Response to RBC2 comes close to the 2,054 comment letters sent regarding the first iteration of the rule, according to NCUA spokesman John Fairbanks. The agency declined to comment on either the proposed rule or any of the letters flooding into the NCUA's Alexandria, Va., headquarters, according to Fairbanks.

Despite significant revisions to the original rule, credit union trade associations continue to strongly oppose RBC2 as burdensome and unnecessary, according to experts at both NAFCU and CUNA.

Read more: CUNA calls the rule unneccesary and fundamentally flawed …

“From RBC1 to now, NAFCU's core position hasn't wavered,” said NAFCU Director of Regulatory Affairs Alicia Nealon. “The credit union industry does not need this rule, and the NCUA must withdraw it immediately.”

The NCUA has failed to consider the true impact on a well-capitalized credit union industry, Nealon said. RBC2's influence will reach far beyond the 19 credit unions the agency believes would be downgraded as a result of the rule's adoption, she added.

“NAFCU and our members believe that this proposal will impose astronomical costs and burdens on all credit unions because it will force them to park more capital on their balance sheets rather than allow them to grow and lend within their communities,” Nealon said.

CUNA also has called the NCUA on the carpet for presenting a rule that was both unnecessary and fundamentally flawed in its content and structure, according to a news release issued April 17.

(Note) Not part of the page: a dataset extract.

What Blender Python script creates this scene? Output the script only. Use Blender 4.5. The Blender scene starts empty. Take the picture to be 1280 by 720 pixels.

“We heard from CUNA's Governmental Affairs Committee and its Examination and Supervision Subcommittee, from members of CUNA's CFO Council, from many credit union CEOs and volunteers and from leagues,” said CUNA President/CEO Jim Nussle said. “Their input was vital in shaping our response to what I believe is a solution in search of a problem that doesn't exist.”

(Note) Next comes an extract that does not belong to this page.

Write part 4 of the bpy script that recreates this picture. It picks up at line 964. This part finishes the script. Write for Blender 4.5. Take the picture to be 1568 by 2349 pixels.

In its April 17 letter to the NCUA, CUNA challenged the rule's necessity as well as the NCUA's legal authority to impose a two-tiered RBC system as outlined in the proposal. Should the agency continue to lobby for the passage of RBC2, CUNA's letter called for significant changes to capital adequacy requirements, risk-weightings, the definition of complex credit unions and other changes to the rule.

“The proposal is fundamentally flawed and, in certain areas, exceeds the NCUA's statutory authority,” said Nussle. “We urge [the] NCUA to withdraw the proposal and, in lieu of that, we strongly encourage [the] NCUA to make substantial improvements to the proposal consistent with our comments herein.”